* PROBLEM TO SOLVE *
Repeat the whole listing exactly.
+++ DATASET CONTENT
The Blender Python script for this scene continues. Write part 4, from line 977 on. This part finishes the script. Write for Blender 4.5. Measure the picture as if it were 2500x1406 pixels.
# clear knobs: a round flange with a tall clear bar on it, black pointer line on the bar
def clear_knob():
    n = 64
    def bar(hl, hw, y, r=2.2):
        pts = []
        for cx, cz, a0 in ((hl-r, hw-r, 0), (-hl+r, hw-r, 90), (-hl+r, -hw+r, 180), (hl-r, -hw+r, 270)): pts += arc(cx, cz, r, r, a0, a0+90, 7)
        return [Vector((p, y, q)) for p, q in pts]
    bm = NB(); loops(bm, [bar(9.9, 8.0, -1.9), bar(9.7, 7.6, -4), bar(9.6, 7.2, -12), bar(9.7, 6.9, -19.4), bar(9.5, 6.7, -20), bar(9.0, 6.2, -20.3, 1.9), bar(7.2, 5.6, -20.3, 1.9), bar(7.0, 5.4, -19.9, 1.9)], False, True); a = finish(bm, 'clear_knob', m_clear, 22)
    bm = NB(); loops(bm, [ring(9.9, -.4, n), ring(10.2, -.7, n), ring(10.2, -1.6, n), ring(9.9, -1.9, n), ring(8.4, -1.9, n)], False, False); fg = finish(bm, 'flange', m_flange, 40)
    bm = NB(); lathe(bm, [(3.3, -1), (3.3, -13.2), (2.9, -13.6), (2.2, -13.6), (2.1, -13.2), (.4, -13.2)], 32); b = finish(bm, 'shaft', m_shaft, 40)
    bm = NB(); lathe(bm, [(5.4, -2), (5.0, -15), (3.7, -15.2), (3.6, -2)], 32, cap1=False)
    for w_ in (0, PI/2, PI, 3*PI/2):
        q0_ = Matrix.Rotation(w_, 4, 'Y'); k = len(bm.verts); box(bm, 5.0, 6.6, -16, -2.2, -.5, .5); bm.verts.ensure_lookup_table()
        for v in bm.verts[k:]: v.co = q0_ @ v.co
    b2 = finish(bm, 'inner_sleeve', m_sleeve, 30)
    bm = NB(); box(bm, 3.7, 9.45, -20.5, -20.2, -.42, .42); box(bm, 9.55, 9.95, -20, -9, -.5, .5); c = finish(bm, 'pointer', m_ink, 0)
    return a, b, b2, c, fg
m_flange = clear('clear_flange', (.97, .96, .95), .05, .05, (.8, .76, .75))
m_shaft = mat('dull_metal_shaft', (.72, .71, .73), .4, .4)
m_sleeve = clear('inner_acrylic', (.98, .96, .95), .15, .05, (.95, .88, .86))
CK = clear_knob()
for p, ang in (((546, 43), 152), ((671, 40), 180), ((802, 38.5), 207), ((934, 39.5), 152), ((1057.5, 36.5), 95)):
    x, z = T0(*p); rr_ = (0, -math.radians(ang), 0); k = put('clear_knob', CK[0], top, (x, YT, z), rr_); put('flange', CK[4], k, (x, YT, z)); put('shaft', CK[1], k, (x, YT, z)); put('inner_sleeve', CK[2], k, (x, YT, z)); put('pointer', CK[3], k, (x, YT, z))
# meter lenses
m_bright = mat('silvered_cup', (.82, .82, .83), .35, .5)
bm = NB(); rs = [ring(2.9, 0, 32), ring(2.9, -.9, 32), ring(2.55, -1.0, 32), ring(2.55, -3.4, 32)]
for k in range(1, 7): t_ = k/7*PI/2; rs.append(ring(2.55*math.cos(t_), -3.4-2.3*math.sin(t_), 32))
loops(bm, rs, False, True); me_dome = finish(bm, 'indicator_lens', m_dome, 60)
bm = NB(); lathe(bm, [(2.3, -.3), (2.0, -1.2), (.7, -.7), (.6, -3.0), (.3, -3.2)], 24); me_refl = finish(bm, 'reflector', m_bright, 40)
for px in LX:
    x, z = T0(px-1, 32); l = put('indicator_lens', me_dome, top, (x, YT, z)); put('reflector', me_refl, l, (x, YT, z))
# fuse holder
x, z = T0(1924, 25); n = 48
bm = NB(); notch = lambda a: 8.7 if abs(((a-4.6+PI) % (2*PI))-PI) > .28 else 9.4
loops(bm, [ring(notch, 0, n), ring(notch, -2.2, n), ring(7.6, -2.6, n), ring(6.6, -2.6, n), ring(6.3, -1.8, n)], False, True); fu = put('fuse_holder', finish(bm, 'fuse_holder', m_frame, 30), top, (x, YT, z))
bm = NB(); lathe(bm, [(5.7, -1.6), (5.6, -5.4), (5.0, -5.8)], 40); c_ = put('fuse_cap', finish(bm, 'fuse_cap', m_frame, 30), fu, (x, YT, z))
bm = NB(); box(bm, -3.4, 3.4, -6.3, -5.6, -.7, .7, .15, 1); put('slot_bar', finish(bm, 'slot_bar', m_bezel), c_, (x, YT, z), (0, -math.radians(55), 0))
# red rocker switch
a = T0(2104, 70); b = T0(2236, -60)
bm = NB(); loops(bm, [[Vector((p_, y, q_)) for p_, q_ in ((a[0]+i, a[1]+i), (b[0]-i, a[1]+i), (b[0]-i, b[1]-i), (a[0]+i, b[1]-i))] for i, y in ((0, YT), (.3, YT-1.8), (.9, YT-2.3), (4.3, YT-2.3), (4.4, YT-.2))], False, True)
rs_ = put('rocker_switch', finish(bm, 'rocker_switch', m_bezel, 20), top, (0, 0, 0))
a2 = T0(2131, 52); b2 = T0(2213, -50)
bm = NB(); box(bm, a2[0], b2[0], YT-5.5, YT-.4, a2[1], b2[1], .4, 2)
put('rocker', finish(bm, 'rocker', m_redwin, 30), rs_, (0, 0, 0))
++++++
* RESPONSE FOR THIS EXERCISE *
The Blender Python script for this scene continues. Write part 4, from line 977 on. This part finishes the script. Write for Blender 4.5. Measure the picture as if it were 2500x1406 pixels.
# clear knobs: a round flange with a tall clear bar on it, black pointer line on the bar
def clear_knob():
    n = 64
    def bar(hl, hw, y, r=2.2):
        pts = []
        for cx, cz, a0 in ((hl-r, hw-r, 0), (-hl+r, hw-r, 90), (-hl+r, -hw+r, 180), (hl-r, -hw+r, 270)): pts += arc(cx, cz, r, r, a0, a0+90, 7)
        return [Vector((p, y, q)) for p, q in pts]
    bm = NB(); loops(bm, [bar(9.9, 8.0, -1.9), bar(9.7, 7.6, -4), bar(9.6, 7.2, -12), bar(9.7, 6.9, -19.4), bar(9.5, 6.7, -20), bar(9.0, 6.2, -20.3, 1.9), bar(7.2, 5.6, -20.3, 1.9), bar(7.0, 5.4, -19.9, 1.9)], False, True); a = finish(bm, 'clear_knob', m_clear, 22)
    bm = NB(); loops(bm, [ring(9.9, -.4, n), ring(10.2, -.7, n), ring(10.2, -1.6, n), ring(9.9, -1.9, n), ring(8.4, -1.9, n)], False, False); fg = finish(bm, 'flange', m_flange, 40)
    bm = NB(); lathe(bm, [(3.3, -1), (3.3, -13.2), (2.9, -13.6), (2.2, -13.6), (2.1, -13.2), (.4, -13.2)], 32); b = finish(bm, 'shaft', m_shaft, 40)
    bm = NB(); lathe(bm, [(5.4, -2), (5.0, -15), (3.7, -15.2), (3.6, -2)], 32, cap1=False)
    for w_ in (0, PI/2, PI, 3*PI/2):
        q0_ = Matrix.Rotation(w_, 4, 'Y'); k = len(bm.verts); box(bm, 5.0, 6.6, -16, -2.2, -.5, .5); bm.verts.ensure_lookup_table()
        for v in bm.verts[k:]: v.co = q0_ @ v.co
    b2 = finish(bm, 'inner_sleeve', m_sleeve, 30)
    bm = NB(); box(bm, 3.7, 9.45, -20.5, -20.2, -.42, .42); box(bm, 9.55, 9.95, -20, -9, -.5, .5); c = finish(bm, 'pointer', m_ink, 0)
    return a, b, b2, c, fg
m_flange = clear('clear_flange', (.97, .96, .95), .05, .05, (.8, .76, .75))
m_shaft = mat('dull_metal_shaft', (.72, .71, .73), .4, .4)
m_sleeve = clear('inner_acrylic', (.98, .96, .95), .15, .05, (.95, .88, .86))
CK = clear_knob()
for p, ang in (((546, 43), 152), ((671, 40), 180), ((802, 38.5), 207), ((934, 39.5), 152), ((1057.5, 36.5), 95)):
    x, z = T0(*p); rr_ = (0, -math.radians(ang), 0); k = put('clear_knob', CK[0], top, (x, YT, z), rr_); put('flange', CK[4], k, (x, YT, z)); put('shaft', CK[1], k, (x, YT, z)); put('inner_sleeve', CK[2], k, (x, YT, z)); put('pointer', CK[3], k, (x, YT, z))
# meter lenses
m_bright = mat('silvered_cup', (.82, .82, .83), .35, .5)
bm = NB(); rs = [ring(2.9, 0, 32), ring(2.9, -.9, 32), ring(2.55, -1.0, 32), ring(2.55, -3.4, 32)]
for k in range(1, 7): t_ = k/7*PI/2; rs.append(ring(2.55*math.cos(t_), -3.4-2.3*math.sin(t_), 32))
loops(bm, rs, False, True); me_dome = finish(bm, 'indicator_lens', m_dome, 60)
bm = NB(); lathe(bm, [(2.3, -.3), (2.0, -1.2), (.7, -.7), (.6, -3.0), (.3, -3.2)], 24); me_refl = finish(bm, 'reflector', m_bright, 40)
for px in LX:
    x, z = T0(px-1, 32); l = put('indicator_lens', me_dome, top, (x, YT, z)); put('reflector', me_refl, l, (x, YT, z))
# fuse holder
x, z = T0(1924, 25); n = 48
bm = NB(); notch = lambda a: 8.7 if abs(((a-4.6+PI) % (2*PI))-PI) > .28 else 9.4
loops(bm, [ring(notch, 0, n), ring(notch, -2.2, n), ring(7.6, -2.6, n), ring(6.6, -2.6, n), ring(6.3, -1.8, n)], False, True); fu = put('fuse_holder', finish(bm, 'fuse_holder', m_frame, 30), top, (x, YT, z))
bm = NB(); lathe(bm, [(5.7, -1.6), (5.6, -5.4), (5.0, -5.8)], 40); c_ = put('fuse_cap', finish(bm, 'fuse_cap', m_frame, 30), fu, (x, YT, z))
bm = NB(); box(bm, -3.4, 3.4, -6.3, -5.6, -.7, .7, .15, 1); put('slot_bar', finish(bm, 'slot_bar', m_bezel), c_, (x, YT, z), (0, -math.radians(55), 0))
# red rocker switch
a = T0(2104, 70); b = T0(2236, -60)
bm = NB(); loops(bm, [[Vector((p_, y, q_)) for p_, q_ in ((a[0]+i, a[1]+i), (b[0]-i, a[1]+i), (b[0]-i, b[1]-i), (a[0]+i, b[1]-i))] for i, y in ((0, YT), (.3, YT-1.8), (.9, YT-2.3), (4.3, YT-2.3), (4.4, YT-.2))], False, True)
rs_ = put('rocker_switch', finish(bm, 'rocker_switch', m_bezel, 20), top, (0, 0, 0))
a2 = T0(2131, 52); b2 = T0(2213, -50)
bm = NB(); box(bm, a2[0], b2[0], YT-5.5, YT-.4, a2[1], b2[1], .4, 2)
put('rocker', finish(bm, 'rocker', m_redwin, 30), rs_, (0, 0, 0))